For one thing, it's nice to read a story where the characters have a sense of existing outside of themselves, where everyone is not a brooding introvert – as happens far too often in modern fiction. There is a town. The people in town care about what other people in town are thinking and doing. They make life hell for each other - just like real people. And surprise, they're not all cardboard cutouts either. Judge Ogilvie (yes, I hated the name until I said it a loud and recognized it from the past. Ogglevee – you don't come across names like that anymore) he is a strange hero for a western in that he actually strikes the reader as a bit of a dandy.

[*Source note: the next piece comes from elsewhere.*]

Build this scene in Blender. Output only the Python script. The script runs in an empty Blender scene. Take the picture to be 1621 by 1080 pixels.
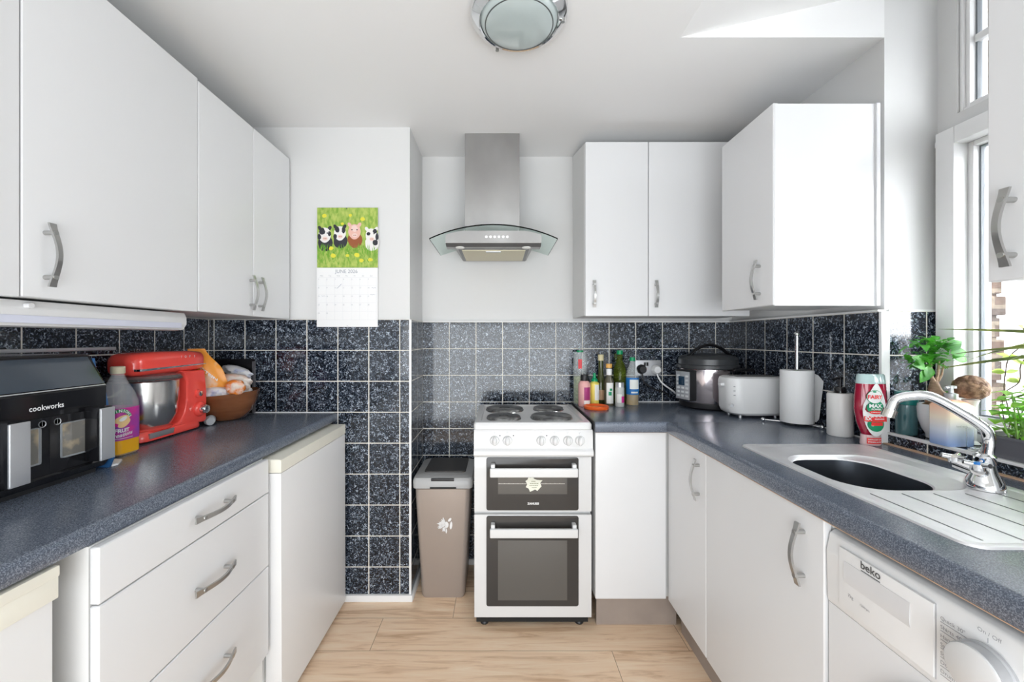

He grows his own roses and his left arm is withered and twisted. Of course, we eventually learn that the deformity came from fighting rebels in the Civil War and that he is actually a crack shot with a side arm, yadda yadda yadda, yet leading up to that point it is quite a surprise choice.
Next out of the sage brush rides suspense and sympathy - for a judge no less. Ogilvie's predicament made me think of a childhood friend whose father was a judge and who lived with enough firearms in his house to stock a banana republic (an actual banana republic, not the clothing store). It seemed a bit loony at the time, but with the view from behind a gavel (which in this story's case is a simple carpenter's hammer, possibly symbolizing just how crude and rudimentary frontier justice can be) it is easily understood. Ogilvie isn't just holding the fate of one man in his hands while trying to pass judgment on a murder case, he is holding the fate of half the town, the love of his ex-fiancee, her blow-hard boyfriend, and ultimately himself. He is just as much on trial as the defendant. At one great moment Ogilvie is even tempted to 'come to the dark side' and extract his vengeance through a subjective interpretation of the law. This is the sort of thing that provides a story with pull, flying the reader ahead of his eyes rather than dragging him through the pages. The drive of Raiders is not about what happens or what pretty word pictures a writer can whip up but that age old desire to see know what will happen next and see how the characters will resolve the dilemma at hand. It puts you in many places and leaves you powerless but to wonder what you would do if placed in the judge's seat, the widow's, the killers, or even the love torn fiancee.
To think all that once came from a dime store novel. That's a pretty good 10 cent investment.